[PATCH 2/2] manual: Document __libc_single_threaded
Rich Felker
dalias@libc.org
Fri May 22 16:14:14 GMT 2020
On Fri, May 22, 2020 at 11:07:20AM -0400, Rich Felker wrote:
> On Fri, May 22, 2020 at 11:54:58AM +0100, Szabolcs Nagy wrote:
> > The 05/22/2020 12:05, Florian Weimer wrote:
> > > * Szabolcs Nagy:
> > >
> > > > The 05/21/2020 15:44, Florian Weimer wrote:
> > > >> * Szabolcs Nagy:
> > > >> > what's wrong with pthread_join updating it?
> > > >>
> > > >> It's tricky do it correctly if there are two remaining threads, one of
> > > >> them the one being joined, the other one a detached thread. A
> > > >> straightforward implementation merely looking at __nptl_nthreads before
> > > >> returning from pthread_join would not perform the required
> > > >> synchronization on the detached thread exit.
> > > >
> > > > i'm trying to understand this, but don't see
> > > > what's wrong if the last thread is detached.
> > >
> > > Sorry, I meant three reamining threads in total, i.e., two more threads
> > > in addition to the one thread that keeps going after the other two
> > > exited, and may use __libc_single_threaded in the future.
> > >
> > > Clearer now?
> >
> > hm so a detached thread is concurrently exiting with
> > a pthread_join which sees a decremented __nptl_nthreads
> > but the detached thread has not actually exited yet.
>
> In principle this is no big deal as long as the exiting thread cannot
> make any further actions where its existence causes an observable
> effect on users of __libc_single_threaded. (For this purpose, I think
> you actually need to define what uses are valid, though; see setxid
> remarks below.) If it makes a problem for pthread_join that's an
> implementation detail that should be fixable. The bigger issue is
> memory synchronization.
>
> > i think glibc can issue a memory barrier syscall before
> > decrementing __nptl_nthreads in a detached thread, this
> > means if pthread_join observes __nptl_nthreads==1
> > then user memory accesses in the detached thread are
> > synchronized with non-atomic memory accesses after
> > pthread_join returns. (i.e. __nptl_nthreads==1 should
> > mean at all times that as far as user code is concerned
> > the process is single threaded even if some detached
> > thread is still hanging around)
>
> This still has consequences for setxid safety which is why musl now
> fully synchronizes the existing threads list. But if you're not using
> the thread count for that, it's not an issue. Indeed I think
> SYS_membarrier is a solution here, but if it's not supported or
> blocked by seccomp then __libc_single_threaded must not be made true
> again at this time.
Uhg, SYS_membarrier is *not* a solution here. The problem is far
worse, because the user of __libc_single_threaded potentially lacks
*compiler barriers* too.
Consider something like:
if (!__libc_single_threaded) { lock(); need_unlock=1; }
x = *p;
if (need_unlock) unlock();
/* ... */
if (!__libc_single_threaded) { lock(); need_unlock=1; }
x = *p;
if (need_unlock) unlock();
Here, in the case where __libc_single_threaded is true the second time
around, there is no (memory or compiler) acquire barrier between the
first access to *p and the second. Thus the compiler can (and actually
does! I don't have a minimal PoC but musl actually just hit a bug very
close to this) omit the second load from memory, and uses the cached
value, which may be incorrect because the exiting thread modified it.

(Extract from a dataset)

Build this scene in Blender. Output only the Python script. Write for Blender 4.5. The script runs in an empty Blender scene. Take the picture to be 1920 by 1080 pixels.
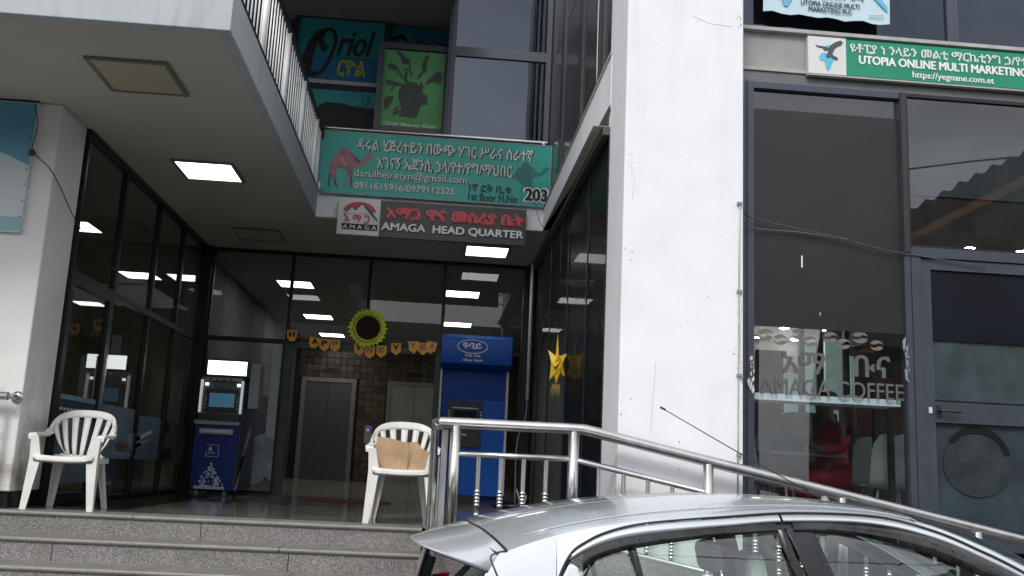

This could potentially be avoided with complex contracts about
barriers needed to use __libc_single_threaded, but it seems highly
error-prone.
Note that the issue becomes much easier to hit with a sort of "pretest
not under lock, re-check with lock" idiom of the form:
x = *p;
if (predicate(x)) {
if (!__libc_single_threaded) { lock(); need_unlock=1; }
x = *p;
/* ... */
if (need_unlock) unlock();
}
Unlike the above, this one does not depend on the release barrier in
unlock() not also being a compiler acquire barrier.